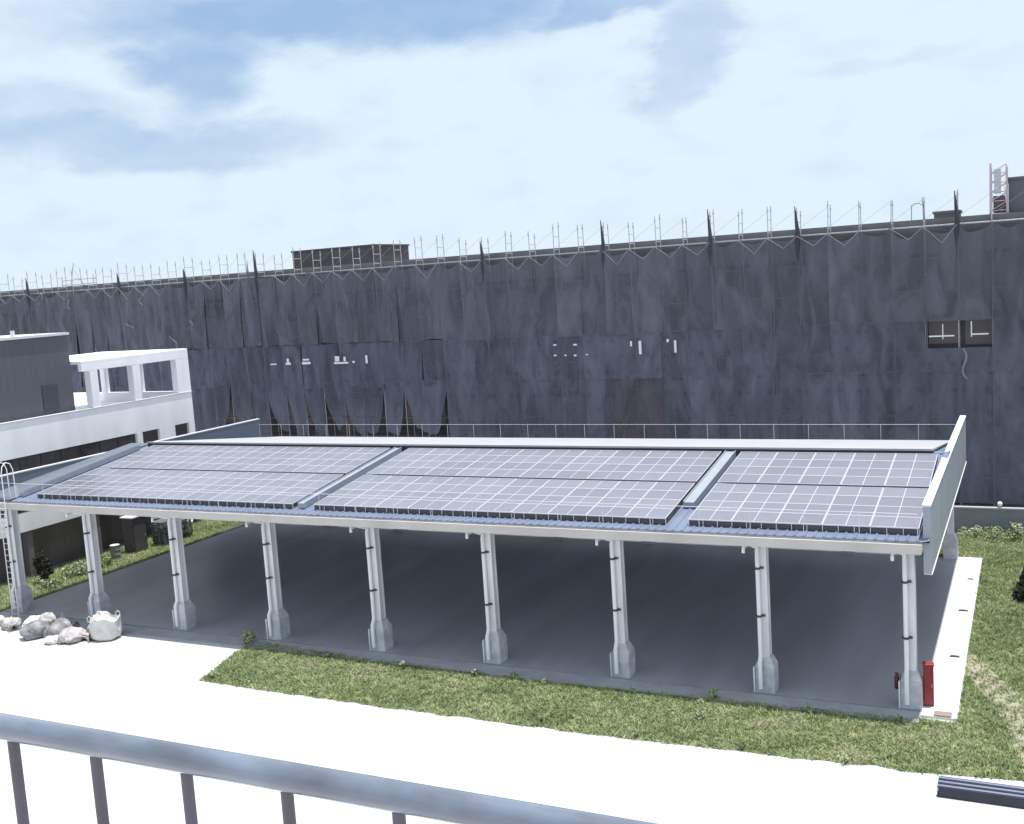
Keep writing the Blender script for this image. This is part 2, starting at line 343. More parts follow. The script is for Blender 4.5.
# ------------------------------------------------------------------ leafy plants
LG = [mat('leaf_green', (.17, .23, .09), .7, spec=.25), mat('leaf_pale', (.36, .41, .26), .7, spec=.25), mat('leaf_dark', (.022, .026, .020), .8, spec=.15), mat('leaf_brown', (.055, .045, .04), .85, spec=.1)]
def plant(name, label, cat, x, y, rx, h, n, mi, leaf=.07, shape='dome', group=None, z0=.012):
    t = thing(name, label, cat, (x, y, z0), 0, group)
    V = []; F = []; MI = []; stems = MB()
    for s in range(max(5, int(rx * 14))):
        a = random.uniform(0, 6.28); rr = rx * math.sqrt(random.random()) * .7
        hx, hy, hz = math.cos(a) * rr, math.sin(a) * rr, h * random.uniform(.5, .95) * (1 - .4 * rr / rx)
        stems.tube([(hx * .2, hy * .2, -.03), (hx * .7, hy * .7, hz * .55), (hx, hy, hz)], [.018, .012, .005], 5, False)
    lobes = [(random.uniform(-.6, .6) * rx, random.uniform(-.6, .6) * rx, random.uniform(.25, .75) * h, random.uniform(.22, .42) * rx) for _ in range(9)]
    for _ in range(n):
        a = random.uniform(0, 6.28); zz = random.random() ** .8
        if shape == 'cone': rr = rx * (1 - zz) * math.sqrt(random.random())
        else: rr = rx * math.sqrt(max(0, 1 - zz * zz)) * random.uniform(.45, 1) * (.85 + .9 * noise.noise(Vector((math.cos(a) * 2.2, math.sin(a) * 2.2, zz * 2.5 + x))))
        c = Vector((math.cos(a) * rr, math.sin(a) * rr, zz * h))
        if shape == 'dome' and random.random() < .8:
            lb = random.choice(lobes); g3 = Vector((random.gauss(0, 1), random.gauss(0, 1), random.gauss(0, 1))).normalized() * lb[3] * random.uniform(.5, 1.1)
            c = Vector((lb[0] + g3.x, lb[1] + g3.y, max(.02, lb[2] + g3.z * 1.15)))
        q = Vector((random.gauss(0, 1), random.gauss(0, 1), random.gauss(0, 1))).normalized(); q2 = q.orthogonal().normalized()
        s = leaf * random.uniform(.6, 1.4); o = len(V)
        V += [tuple(c - q * s), tuple(c + q2 * s * .45), tuple(c + q * s), tuple(c - q2 * s * .45)]; F.append((o, o + 1, o + 2, o + 3))
        MI.append(mi[int(random.random() * len(mi))])
    me = bpy.data.meshes.new('foliage'); me.from_pydata(V, [], F)
    for m in LG: me.materials.append(m)
    me.polygons.foreach_set('material_index', MI)
    o = bpy.data.objects.new('foliage', me); C.objects.link(o); o.parent = t
    stems.build('stems', BARK, t)
    return t
plant('weed_bush', 'low pale weed bush against the grey wall just right of the shed corner', 'bush', 44.3, 24.1, .8, .55, 420, (0, 1, 1))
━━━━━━
__GOAL__.
Transcribe the material exactly, and leave out whatever pictures it holds.

__THE RESULT__.
Keep writing the Blender script for this image. This is part 2, starting at line 343. More parts follow. The script is for Blender 4.5.
# ------------------------------------------------------------------ leafy plants
LG = [mat('leaf_green', (.17, .23, .09), .7, spec=.25), mat('leaf_pale', (.36, .41, .26), .7, spec=.25), mat('leaf_dark', (.022, .026, .020), .8, spec=.15), mat('leaf_brown', (.055, .045, .04), .85, spec=.1)]
def plant(name, label, cat, x, y, rx, h, n, mi, leaf=.07, shape='dome', group=None, z0=.012):
    t = thing(name, label, cat, (x, y, z0), 0, group)
    V = []; F = []; MI = []; stems = MB()
    for s in range(max(5, int(rx * 14))):
        a = random.uniform(0, 6.28); rr = rx * math.sqrt(random.random()) * .7
        hx, hy, hz = math.cos(a) * rr, math.sin(a) * rr, h * random.uniform(.5, .95) * (1 - .4 * rr / rx)
        stems.tube([(hx * .2, hy * .2, -.03), (hx * .7, hy * .7, hz * .55), (hx, hy, hz)], [.018, .012, .005], 5, False)
    lobes = [(random.uniform(-.6, .6) * rx, random.uniform(-.6, .6) * rx, random.uniform(.25, .75) * h, random.uniform(.22, .42) * rx) for _ in range(9)]
    for _ in range(n):
        a = random.uniform(0, 6.28); zz = random.random() ** .8
        if shape == 'cone': rr = rx * (1 - zz) * math.sqrt(random.random())
        else: rr = rx * math.sqrt(max(0, 1 - zz * zz)) * random.uniform(.45, 1) * (.85 + .9 * noise.noise(Vector((math.cos(a) * 2.2, math.sin(a) * 2.2, zz * 2.5 + x))))
        c = Vector((math.cos(a) * rr, math.sin(a) * rr, zz * h))
        if shape == 'dome' and random.random() < .8:
            lb = random.choice(lobes); g3 = Vector((random.gauss(0, 1), random.gauss(0, 1), random.gauss(0, 1))).normalized() * lb[3] * random.uniform(.5, 1.1)
            c = Vector((lb[0] + g3.x, lb[1] + g3.y, max(.02, lb[2] + g3.z * 1.15)))
        q = Vector((random.gauss(0, 1), random.gauss(0, 1), random.gauss(0, 1))).normalized(); q2 = q.orthogonal().normalized()
        s = leaf * random.uniform(.6, 1.4); o = len(V)
        V += [tuple(c - q * s), tuple(c + q2 * s * .45), tuple(c + q * s), tuple(c - q2 * s * .45)]; F.append((o, o + 1, o + 2, o + 3))
        MI.append(mi[int(random.random() * len(mi))])
    me = bpy.data.meshes.new('foliage'); me.from_pydata(V, [], F)
    for m in LG: me.materials.append(m)
    me.polygons.foreach_set('material_index', MI)
    o = bpy.data.objects.new('foliage', me); C.objects.link(o); o.parent = t
    stems.build('stems', BARK, t)
    return t
plant('weed_bush', 'low pale weed bush against the grey wall just right of the shed corner', 'bush', 44.3, 24.1, .8, .55, 420, (0, 1, 1))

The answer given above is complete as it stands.